Na primeira vez que vi cinema já tinha visto muitos filmes antes. Colecionava filmes pelo ócio ou quando o nevoeiro, em férias, assim o ditava. E foi exatamente no Póvoa-Cine que ao ver Touro Enraivecido comecei a levitar. O que era aquilo? A partir daí o cinema deu-me muitas mais primeiras vezes. A primeira vez que ouvi Decades dos Joy Division fiquei esmagado. Só recuperei (estranhamente) por hipnose fixando o símbolo da Factory Records rodando a 33 rotações por minuto ... e a primeira vez que ouvi com o meu amigo Paredes o Remain in Light dos Talking Heads. Tantas vezes o faríamos que esse deve ser o único álbum de música que eu sei a letra de todas as músicas. E ele também.

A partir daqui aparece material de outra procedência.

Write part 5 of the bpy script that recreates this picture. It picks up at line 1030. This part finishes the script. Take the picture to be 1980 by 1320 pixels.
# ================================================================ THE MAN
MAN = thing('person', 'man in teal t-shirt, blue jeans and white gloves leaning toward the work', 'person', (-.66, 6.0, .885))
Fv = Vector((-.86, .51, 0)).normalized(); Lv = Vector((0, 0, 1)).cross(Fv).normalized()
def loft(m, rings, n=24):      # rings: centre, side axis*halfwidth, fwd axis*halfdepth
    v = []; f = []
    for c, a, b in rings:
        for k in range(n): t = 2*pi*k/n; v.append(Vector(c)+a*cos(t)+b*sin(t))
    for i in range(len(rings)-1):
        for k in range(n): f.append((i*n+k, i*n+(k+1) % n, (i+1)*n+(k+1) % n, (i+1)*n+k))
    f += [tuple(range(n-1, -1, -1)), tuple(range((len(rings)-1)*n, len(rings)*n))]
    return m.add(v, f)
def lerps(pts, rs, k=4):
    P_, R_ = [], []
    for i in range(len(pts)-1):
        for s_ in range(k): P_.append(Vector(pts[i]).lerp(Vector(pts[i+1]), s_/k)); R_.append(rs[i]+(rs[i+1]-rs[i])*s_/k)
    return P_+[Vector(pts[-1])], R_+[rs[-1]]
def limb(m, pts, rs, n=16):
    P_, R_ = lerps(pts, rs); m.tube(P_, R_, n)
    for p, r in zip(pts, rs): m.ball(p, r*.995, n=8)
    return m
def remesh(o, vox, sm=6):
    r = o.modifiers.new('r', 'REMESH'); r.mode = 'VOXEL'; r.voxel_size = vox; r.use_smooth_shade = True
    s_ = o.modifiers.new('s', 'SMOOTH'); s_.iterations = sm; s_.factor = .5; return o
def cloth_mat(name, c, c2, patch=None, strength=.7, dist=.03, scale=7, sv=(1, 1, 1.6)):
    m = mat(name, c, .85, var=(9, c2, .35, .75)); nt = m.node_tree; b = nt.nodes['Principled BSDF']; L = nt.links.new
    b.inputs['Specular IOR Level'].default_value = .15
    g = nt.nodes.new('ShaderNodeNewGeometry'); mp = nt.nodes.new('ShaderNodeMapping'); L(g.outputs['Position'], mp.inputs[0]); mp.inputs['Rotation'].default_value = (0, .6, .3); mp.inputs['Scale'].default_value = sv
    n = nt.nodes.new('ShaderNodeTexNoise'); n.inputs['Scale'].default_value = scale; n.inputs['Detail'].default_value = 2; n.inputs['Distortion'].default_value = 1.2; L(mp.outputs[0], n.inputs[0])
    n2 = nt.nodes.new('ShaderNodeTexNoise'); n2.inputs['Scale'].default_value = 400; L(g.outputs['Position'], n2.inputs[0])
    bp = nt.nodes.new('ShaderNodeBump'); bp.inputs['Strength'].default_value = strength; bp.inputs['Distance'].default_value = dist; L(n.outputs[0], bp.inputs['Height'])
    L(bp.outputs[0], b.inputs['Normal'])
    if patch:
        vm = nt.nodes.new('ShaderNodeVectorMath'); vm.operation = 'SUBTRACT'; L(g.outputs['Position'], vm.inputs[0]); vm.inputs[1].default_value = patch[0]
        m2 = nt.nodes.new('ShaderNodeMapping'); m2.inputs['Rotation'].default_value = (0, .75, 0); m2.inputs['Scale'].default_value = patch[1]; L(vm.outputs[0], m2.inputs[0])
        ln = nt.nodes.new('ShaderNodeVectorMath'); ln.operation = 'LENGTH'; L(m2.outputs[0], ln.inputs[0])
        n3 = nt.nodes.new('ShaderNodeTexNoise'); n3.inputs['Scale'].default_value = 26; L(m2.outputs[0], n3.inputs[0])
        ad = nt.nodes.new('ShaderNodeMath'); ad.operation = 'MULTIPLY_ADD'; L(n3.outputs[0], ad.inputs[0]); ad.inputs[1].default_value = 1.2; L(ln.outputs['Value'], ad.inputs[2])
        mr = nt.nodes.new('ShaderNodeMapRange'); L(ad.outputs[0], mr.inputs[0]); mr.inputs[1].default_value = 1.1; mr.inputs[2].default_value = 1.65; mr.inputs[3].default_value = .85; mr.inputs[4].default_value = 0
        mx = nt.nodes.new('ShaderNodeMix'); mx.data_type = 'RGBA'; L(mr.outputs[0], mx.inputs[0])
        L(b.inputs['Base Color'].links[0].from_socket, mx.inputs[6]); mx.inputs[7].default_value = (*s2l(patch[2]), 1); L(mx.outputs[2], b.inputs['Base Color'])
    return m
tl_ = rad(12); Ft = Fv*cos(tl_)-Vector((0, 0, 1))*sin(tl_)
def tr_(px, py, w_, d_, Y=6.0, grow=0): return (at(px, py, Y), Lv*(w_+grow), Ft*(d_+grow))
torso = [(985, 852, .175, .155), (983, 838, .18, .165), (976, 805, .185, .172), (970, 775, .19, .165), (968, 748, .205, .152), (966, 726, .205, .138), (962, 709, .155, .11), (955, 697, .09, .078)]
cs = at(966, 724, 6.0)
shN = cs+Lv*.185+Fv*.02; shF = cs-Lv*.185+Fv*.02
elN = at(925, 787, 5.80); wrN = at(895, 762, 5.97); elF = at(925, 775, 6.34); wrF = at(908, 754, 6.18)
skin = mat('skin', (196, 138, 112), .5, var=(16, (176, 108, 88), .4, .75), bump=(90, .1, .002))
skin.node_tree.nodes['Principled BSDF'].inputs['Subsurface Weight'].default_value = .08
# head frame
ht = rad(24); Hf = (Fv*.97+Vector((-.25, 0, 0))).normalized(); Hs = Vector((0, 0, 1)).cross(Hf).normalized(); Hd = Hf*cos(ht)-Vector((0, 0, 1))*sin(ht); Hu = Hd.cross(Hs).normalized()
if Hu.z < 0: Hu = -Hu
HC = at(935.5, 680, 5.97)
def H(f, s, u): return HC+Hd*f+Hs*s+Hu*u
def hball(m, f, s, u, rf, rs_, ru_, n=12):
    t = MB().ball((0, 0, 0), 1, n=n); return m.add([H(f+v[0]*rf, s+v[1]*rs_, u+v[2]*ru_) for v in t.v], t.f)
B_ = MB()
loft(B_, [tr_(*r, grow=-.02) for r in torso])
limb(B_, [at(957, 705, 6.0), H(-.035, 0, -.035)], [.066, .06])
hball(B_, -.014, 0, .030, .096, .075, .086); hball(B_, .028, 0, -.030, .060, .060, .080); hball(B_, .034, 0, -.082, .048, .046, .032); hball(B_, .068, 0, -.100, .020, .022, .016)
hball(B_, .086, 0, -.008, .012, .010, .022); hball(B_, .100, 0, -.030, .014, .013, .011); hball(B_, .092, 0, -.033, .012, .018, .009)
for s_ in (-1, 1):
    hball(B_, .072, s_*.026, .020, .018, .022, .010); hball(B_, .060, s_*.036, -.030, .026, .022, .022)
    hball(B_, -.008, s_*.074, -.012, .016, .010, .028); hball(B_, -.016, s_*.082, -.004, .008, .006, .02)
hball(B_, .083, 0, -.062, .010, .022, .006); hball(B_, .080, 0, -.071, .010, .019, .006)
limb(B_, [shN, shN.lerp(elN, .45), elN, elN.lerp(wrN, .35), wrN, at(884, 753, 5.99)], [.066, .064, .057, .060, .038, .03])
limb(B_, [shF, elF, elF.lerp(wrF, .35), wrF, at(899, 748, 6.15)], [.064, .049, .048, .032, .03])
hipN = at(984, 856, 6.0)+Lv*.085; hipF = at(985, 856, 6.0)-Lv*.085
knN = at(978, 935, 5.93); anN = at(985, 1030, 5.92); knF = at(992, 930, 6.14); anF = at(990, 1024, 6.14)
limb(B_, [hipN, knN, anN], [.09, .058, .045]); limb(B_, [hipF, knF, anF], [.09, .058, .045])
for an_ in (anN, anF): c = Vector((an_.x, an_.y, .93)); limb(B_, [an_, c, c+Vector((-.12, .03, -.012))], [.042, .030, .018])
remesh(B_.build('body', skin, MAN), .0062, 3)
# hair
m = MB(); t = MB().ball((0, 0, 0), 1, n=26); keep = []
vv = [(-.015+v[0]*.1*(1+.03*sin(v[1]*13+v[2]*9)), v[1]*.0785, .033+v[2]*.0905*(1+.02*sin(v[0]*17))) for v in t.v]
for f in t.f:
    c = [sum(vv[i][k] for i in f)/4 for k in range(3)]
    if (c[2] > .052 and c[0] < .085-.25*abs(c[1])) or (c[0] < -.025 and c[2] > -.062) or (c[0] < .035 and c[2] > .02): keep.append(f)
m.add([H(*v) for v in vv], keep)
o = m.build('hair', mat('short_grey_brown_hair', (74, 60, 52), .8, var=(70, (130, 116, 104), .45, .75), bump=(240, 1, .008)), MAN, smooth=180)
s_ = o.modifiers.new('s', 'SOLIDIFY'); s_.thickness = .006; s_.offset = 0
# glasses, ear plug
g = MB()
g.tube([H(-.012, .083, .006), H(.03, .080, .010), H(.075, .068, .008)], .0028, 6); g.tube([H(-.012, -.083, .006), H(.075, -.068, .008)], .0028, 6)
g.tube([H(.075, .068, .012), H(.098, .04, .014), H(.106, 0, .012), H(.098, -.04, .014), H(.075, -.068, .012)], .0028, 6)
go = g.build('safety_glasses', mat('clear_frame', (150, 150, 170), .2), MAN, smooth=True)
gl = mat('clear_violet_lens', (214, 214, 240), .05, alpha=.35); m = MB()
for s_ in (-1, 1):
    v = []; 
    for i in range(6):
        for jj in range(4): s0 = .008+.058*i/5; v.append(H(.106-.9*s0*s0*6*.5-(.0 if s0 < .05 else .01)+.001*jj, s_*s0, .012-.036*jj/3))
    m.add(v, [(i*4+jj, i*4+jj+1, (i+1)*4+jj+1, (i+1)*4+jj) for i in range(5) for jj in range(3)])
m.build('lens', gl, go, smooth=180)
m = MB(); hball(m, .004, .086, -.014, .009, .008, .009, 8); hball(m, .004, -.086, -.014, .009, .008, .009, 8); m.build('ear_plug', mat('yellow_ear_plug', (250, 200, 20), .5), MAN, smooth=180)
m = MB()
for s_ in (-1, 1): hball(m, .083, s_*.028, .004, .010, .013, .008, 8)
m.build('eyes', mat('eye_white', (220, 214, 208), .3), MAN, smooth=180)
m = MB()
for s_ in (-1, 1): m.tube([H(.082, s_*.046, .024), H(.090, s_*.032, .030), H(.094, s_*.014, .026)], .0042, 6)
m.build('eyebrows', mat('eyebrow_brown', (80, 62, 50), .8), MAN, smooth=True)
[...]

A primeira vez que vi e experimentei o sistema de janelas de um computador Apple Macintosh. A primeira vez que comi rabo de boi com grão de bico na Adega Vila Lisa. A primeira vez que andei de avião. Fui sozinho nessa minha primeira aventura aeronáutica e perguntei ao meu vizinho de viagem para que serviam aqueles sacos plásticos e ele disse-me que eram sacos de vómito, mas que já andava de avião há anos e nunca tinha visto ninguém usá-los: para ele foi também a primeira vez ... que viu alguém a vomitar no avião. A primeira vez em que nos sentimos impotentemente apaixonados por alguém. A primeira vez que eu falhei ao tentar matar um pássaro com uma fisga. Nesse aspeto foi para mim sempre uma primeira vez já que nunca matei nenhum. Não por qualquer consciência ecológica mas por uma tremenda falta de pontaria.

A memória, ou a falta dela, mitifica a primeira vez. Ainda há uma semana, nesta coluna, o António discorreu tão bem sobre o frio que impiedosamente lhe tolhia a concentração no terço e se manifestava cortante apesar da braseira, e do gato. Foi como se fosse também uma primeira vez.
A primeira vez é sempre irrepetível e mais irrepetível se torna com o passar dos anos pois o nosso cinismo individual tende a ocupar progressivamente o espaço do deslumbramento.

Nada há que estabeleça que não exista sempre e ainda uma primeira vez.
Há poucos dias ouvi pela primeira vez a música Early de Joy Crookes ... I can’t believe it! Não fiquei propriamente esmagado mas fiquei mais leve, o que me permitiu apertar os cordões dos sapatos com mais facilidade. E só isso já justificaria, para mim, a importância cósmica desse tema.
Hoje estou, pela primeira vez, no dia 20 de novembro de 2019 e isso tem, pela sua novidade, algum deslumbre. Mais uma primeira vez que se esgota, mas existe enquanto primeira vez. A beleza do efémero está na impossibilidade de se repetir e não seguramente na sua circunstância.